Sunday, May 14, 2006

Rush Limbaugh, Minister of Propaganda

From Free Association: Rush to Fallacy

I was going to blog on what I happened to overhear on the Rush Limbaugh show on Friday, but Sheldon Richman, as usual, did a much better job than I can:

Rush "Jail All Drug Users But Me" Limbaugh did it again yesterday. His Blowhardedness, ever striving to be George II's No. 1 brownnoser, condemned the Democratic critics of the NSA's mass collection of our telephone records and showed he is either a demagogue or is actually unable to tell a sound argument from a fallacy. (I guess he could be both.) Here's his standard pitch: The Democrats oppose something George II's men are doing even though they have done or approved of the same thing in the past. Therefore their criticism is baseless.

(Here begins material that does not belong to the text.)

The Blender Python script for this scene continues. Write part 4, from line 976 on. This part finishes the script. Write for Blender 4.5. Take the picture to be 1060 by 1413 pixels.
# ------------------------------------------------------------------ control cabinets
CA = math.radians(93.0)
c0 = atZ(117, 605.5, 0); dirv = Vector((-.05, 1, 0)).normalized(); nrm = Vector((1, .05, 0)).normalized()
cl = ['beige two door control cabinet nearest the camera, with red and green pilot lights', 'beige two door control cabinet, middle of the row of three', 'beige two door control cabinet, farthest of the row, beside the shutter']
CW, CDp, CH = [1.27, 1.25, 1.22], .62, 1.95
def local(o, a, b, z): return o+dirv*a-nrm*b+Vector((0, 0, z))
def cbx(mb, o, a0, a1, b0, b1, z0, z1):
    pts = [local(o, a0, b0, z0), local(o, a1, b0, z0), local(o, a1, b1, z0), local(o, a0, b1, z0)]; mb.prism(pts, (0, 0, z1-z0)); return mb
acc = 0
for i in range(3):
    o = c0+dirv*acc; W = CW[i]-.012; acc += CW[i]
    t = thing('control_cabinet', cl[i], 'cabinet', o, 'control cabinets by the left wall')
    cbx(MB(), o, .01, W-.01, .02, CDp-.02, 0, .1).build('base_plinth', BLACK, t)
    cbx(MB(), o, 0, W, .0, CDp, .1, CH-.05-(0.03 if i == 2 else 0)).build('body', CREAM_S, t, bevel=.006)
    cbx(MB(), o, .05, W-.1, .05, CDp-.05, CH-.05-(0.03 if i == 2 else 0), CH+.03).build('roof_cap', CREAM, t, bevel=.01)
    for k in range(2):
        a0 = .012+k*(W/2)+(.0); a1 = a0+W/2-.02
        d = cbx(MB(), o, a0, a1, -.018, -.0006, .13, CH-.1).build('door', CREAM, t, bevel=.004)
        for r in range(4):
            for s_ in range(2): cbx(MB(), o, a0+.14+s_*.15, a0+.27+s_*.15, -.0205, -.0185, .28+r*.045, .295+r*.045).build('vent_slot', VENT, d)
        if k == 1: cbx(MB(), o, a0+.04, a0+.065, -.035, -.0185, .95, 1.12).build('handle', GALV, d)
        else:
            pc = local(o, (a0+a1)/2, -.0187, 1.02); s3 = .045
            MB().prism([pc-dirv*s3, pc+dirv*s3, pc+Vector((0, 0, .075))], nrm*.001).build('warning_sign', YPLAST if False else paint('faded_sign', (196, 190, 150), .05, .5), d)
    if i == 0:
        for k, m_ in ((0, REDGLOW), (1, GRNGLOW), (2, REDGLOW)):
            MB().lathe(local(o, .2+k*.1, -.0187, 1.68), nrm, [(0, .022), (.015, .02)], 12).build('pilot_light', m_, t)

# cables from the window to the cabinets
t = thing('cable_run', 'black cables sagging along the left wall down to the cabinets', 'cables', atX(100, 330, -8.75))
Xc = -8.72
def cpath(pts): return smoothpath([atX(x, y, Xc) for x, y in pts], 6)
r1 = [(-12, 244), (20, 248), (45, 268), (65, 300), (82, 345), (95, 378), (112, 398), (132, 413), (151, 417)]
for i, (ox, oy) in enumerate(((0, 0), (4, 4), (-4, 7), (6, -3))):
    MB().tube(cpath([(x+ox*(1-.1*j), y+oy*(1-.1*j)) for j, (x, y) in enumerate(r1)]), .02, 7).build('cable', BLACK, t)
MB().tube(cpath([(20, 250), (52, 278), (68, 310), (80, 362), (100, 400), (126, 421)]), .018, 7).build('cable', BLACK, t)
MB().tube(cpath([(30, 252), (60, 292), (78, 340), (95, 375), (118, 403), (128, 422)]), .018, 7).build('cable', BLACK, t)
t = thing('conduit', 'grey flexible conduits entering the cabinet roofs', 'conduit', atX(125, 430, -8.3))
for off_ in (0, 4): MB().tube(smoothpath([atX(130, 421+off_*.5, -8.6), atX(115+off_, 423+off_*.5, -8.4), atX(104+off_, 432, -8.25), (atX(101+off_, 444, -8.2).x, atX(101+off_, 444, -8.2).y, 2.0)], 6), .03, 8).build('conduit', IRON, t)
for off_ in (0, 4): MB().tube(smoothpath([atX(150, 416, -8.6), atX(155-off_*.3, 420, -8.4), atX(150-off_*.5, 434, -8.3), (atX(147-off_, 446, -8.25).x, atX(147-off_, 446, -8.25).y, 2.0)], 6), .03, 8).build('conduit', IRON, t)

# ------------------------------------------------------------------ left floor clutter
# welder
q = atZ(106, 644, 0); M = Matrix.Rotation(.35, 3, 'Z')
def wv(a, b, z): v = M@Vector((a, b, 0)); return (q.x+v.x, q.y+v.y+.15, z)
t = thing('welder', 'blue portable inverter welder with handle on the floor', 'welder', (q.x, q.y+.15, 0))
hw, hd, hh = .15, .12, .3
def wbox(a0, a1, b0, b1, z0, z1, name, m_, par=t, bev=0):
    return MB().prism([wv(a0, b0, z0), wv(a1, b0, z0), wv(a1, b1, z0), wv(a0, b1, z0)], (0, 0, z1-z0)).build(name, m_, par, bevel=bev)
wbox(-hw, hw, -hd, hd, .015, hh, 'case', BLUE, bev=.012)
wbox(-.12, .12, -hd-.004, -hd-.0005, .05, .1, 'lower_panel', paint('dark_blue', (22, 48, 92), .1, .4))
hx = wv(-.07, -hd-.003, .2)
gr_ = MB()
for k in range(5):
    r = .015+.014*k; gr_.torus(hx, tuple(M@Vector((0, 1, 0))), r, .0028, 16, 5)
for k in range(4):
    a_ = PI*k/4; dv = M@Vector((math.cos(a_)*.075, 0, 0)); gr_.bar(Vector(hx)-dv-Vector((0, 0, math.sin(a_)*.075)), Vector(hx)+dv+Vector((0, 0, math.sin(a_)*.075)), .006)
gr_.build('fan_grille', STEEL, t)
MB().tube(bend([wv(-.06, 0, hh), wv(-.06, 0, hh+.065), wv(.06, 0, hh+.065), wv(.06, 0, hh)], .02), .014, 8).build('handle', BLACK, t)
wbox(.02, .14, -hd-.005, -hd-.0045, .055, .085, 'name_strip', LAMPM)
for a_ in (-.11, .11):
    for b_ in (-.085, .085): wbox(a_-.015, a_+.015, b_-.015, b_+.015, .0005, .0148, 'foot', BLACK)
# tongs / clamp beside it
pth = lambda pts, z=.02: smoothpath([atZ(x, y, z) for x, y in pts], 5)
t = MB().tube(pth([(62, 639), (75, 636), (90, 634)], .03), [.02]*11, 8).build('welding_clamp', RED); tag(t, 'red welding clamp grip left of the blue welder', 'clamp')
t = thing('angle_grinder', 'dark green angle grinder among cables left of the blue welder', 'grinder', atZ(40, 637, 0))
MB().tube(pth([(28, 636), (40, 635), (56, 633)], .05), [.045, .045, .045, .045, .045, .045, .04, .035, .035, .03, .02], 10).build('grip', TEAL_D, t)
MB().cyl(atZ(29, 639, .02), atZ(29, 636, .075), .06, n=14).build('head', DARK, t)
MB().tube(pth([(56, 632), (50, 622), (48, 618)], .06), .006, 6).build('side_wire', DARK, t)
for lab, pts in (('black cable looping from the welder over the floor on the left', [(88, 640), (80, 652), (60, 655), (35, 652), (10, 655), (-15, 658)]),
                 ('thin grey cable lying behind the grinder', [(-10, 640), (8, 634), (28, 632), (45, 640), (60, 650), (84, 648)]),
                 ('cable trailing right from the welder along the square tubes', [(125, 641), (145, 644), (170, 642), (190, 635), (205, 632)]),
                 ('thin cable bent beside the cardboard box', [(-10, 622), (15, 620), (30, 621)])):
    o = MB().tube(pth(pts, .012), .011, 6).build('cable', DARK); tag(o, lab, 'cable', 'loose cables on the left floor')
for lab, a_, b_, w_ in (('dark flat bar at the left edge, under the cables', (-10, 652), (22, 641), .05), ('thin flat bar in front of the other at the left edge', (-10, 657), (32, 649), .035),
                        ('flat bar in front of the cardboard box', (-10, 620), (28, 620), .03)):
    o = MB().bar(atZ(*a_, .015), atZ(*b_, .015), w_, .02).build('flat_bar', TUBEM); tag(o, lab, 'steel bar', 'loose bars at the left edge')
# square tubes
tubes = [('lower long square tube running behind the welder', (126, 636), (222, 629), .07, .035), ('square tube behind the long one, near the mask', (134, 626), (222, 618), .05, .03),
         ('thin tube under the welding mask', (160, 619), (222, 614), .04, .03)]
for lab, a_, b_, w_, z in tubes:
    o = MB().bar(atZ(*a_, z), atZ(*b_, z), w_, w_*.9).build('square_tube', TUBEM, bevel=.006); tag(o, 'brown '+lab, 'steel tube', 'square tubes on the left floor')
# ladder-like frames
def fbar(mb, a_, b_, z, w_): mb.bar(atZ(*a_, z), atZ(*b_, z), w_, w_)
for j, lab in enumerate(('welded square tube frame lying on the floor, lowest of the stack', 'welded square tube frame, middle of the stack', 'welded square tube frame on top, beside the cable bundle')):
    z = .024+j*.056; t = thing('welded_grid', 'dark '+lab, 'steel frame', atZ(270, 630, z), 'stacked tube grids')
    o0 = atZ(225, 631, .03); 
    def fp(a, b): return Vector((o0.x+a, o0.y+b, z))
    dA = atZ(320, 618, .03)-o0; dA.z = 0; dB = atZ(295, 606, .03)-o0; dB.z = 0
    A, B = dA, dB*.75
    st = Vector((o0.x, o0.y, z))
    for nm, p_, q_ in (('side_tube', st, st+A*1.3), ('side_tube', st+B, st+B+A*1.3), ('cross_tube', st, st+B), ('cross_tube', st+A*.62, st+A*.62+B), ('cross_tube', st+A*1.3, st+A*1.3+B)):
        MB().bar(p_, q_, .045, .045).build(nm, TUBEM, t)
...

Wrong. Hypocrisy doesn't invalidate a criticism; it just undermines the standing of the person making it. If Democrats condemn something the Bush administration does that they praised when Clinton did it, that's hypocrisy. But it doesn't mean the Bush administration is right to do it. It may mean Clinton was wrong to do it. What about princpled critics who condemn both administrations for their misconduct? Doesn't Limbaugh have to concede that criticism from a principled person is valid? That sounds like relativism to me: For Limbaugh, an argument is valid or invalid depending on who makes it.

As popular as they claim Rush Limbaugh is…he supposedly talks to 20 million people daily…I don’t know a single person that cites him when discussing politics. Most Conservatives I know, qualify their admiration for him. Every time I listen to him, I cannot help but shake my head at the sheer intellectual emptiness that comes out of my radio speakers. Is there anyone out there that looks to Rush Limbaugh as a source of intellectual enlightenment?

Or do most people recognize Limbaugh for what he is…an unprincipled, opportunistic, cheerleading propagandist?